A importância dos contos infantis

As novas histórias infantis ganham pelas imagens mas perdem pela escassez e pobreza do conteúdo.

Os contos infantis fazem parte da nossa tradição e a maioria das crianças ouvem histórias desde pequenas.

Antigamente os avós eram os grandes contadores de histórias, porque além de terem uma longa história para partilhar, também tinham mais tempo e disponibilidade para o fazer. Lembro-me das histórias que a minha avó me contava à medida que as ia criando, à noite antes de adormecer – muitas vezes ela adormecia a meio enquanto eu ficava em pulgas para saber o final.

Agora as crianças estão menos com os avós e os pais assumem o papel do contador de histórias, a par dos educadores. Há até várias escolas que incitam a leitura em casa emprestando um livro por semana.
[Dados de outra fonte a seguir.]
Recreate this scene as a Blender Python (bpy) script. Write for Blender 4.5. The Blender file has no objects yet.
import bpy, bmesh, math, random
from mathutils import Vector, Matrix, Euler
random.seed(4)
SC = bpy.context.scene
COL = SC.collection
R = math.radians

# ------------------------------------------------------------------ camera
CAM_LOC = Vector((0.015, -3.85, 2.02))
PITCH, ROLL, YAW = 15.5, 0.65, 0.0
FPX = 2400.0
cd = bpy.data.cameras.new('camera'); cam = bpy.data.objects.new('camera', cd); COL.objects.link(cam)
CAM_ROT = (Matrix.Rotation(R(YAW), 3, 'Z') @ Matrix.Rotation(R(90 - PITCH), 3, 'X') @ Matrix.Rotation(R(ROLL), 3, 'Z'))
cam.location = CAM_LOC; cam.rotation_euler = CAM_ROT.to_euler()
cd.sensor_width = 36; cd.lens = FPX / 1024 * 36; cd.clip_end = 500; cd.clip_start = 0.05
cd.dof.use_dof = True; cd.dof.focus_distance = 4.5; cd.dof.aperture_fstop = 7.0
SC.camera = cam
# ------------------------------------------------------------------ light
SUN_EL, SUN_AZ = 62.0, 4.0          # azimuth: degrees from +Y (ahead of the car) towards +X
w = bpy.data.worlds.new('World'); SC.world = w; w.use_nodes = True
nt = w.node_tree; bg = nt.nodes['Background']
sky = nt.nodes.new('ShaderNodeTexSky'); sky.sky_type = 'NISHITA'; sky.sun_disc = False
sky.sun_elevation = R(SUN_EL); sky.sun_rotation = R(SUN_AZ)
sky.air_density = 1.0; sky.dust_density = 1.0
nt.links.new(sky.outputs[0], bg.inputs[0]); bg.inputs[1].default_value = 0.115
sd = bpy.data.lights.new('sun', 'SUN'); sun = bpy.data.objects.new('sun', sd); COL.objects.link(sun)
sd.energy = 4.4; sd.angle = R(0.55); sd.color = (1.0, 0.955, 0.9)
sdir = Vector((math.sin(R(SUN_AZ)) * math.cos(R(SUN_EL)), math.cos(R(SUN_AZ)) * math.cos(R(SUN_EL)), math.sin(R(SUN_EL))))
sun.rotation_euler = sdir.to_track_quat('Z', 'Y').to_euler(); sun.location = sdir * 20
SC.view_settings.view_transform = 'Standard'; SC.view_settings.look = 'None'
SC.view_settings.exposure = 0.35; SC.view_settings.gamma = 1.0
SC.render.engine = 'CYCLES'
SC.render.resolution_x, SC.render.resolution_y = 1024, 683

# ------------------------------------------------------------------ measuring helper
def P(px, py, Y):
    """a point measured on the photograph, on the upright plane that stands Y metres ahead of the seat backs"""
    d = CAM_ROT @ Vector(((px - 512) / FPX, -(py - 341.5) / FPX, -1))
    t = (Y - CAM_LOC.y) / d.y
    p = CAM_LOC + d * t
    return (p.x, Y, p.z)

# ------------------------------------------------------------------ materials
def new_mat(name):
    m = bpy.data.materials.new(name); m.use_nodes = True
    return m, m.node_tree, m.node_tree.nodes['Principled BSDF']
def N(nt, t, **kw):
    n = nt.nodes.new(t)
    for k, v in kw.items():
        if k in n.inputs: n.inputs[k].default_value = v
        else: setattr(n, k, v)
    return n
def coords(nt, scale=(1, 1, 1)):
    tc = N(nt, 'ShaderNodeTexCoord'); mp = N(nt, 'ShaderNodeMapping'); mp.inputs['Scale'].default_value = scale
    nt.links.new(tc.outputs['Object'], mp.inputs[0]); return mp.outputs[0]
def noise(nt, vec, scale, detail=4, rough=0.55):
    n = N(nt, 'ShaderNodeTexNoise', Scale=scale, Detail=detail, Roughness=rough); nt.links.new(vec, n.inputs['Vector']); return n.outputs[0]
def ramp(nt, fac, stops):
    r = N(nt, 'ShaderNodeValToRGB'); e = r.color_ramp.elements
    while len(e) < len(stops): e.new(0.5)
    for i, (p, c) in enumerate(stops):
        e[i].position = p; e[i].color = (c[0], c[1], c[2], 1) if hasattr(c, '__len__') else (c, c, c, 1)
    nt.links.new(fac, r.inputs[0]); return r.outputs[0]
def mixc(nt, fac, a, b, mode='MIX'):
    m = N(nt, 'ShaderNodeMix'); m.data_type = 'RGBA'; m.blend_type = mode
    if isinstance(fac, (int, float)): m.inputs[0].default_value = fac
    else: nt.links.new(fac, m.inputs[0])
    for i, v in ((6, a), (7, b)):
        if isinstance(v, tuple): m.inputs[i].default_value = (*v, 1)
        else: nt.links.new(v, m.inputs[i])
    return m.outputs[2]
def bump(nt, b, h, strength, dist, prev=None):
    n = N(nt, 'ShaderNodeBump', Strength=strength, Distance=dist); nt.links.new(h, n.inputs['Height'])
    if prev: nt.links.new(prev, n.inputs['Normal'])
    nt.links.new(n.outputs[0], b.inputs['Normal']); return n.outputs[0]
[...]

Uma vez numa reunião de pais algumas mães queixavam-se de que os filhos levavam sempre a mesma história para casa. A educadora tentou explicar que as crianças levavam a história que escolhiam e que por vezes queriam ver aquela mais do que uma vez. As mães não ficaram muito convencidas.

Os contos infantis são importantes para as crianças porque – além de deixarem o bichinho da leitura e de aprender através dos livros – a identificação com as personagens e com a história permite-lhes pensar e resolver algumas questões e conflitos com que se confrontam e debatem. Ao mesmo tempo podem trazer-lhes esperança, dar confiança ou segurança. Não é por acaso que muitas vezes o herói é o mais pequeno, o mais baixo ou o mais desajeitado, que cria facilmente na criança uma identificação. Nem é à toa que na maioria das vezes é o pequeno que ganha ao grande ou o menos bonito que sai bem sucedido. E as crianças ouvem as histórias com atenção, fazem perguntas, olham com aqueles olhinhos arregalados para as imagens e tentam conhecê-las, imaginá-las e, muitas vezes sem se aperceberem, encontrar pontos em comum e soluções para as suas questões. Às vezes o irmão mais novo pode ganhar ao mais velho, não é impossível ser mais forte do que o colega mau da escola ou até dar a volta a um conflito que parecia irresolúvel. Aqueles sentimentos são partilhados e a criança deixa de se sentir tão sozinha: se o menino ou bicharoco do livro consegue, ela também vai conseguir.

Por isso é que há histórias que são requisitadas vezes sem conta, não por falta de imaginação ou facilitismo dos educadores, mas porque a criança a quer explorar melhor, porque há qualquer coisa que a fascina, que quer entender e relê ou volta a ouvir até conseguir perceber, elaborar ou resolver e não precisar mais dela.

As novas histórias infantis ganham pelas imagens mas perdem pela escassez e pobreza do conteúdo. As personagens más e as situações de perigo foram substituídas por histórias encantadoras, amorosas, engraçadas, moralistas ou muito direcionadas para um tema. Acabou a maldade e o medo. Os enredos geralmente são fracos e as histórias são simples, curtas e imediatas. Talvez sejam o reflexo de nós próprios, da vida acelerada, sem tempo, mas repleta de imagens bonitas e da tendência para proteger as crianças e passar a ideia de um mundo sem maldade nem perigos. Um mundo sem dúvida mais pobre e menos emocionante ou desafiante, que só passa metade da realidade e deixa uma lacuna para a identificação e resolução de alguns conflitos internos reais.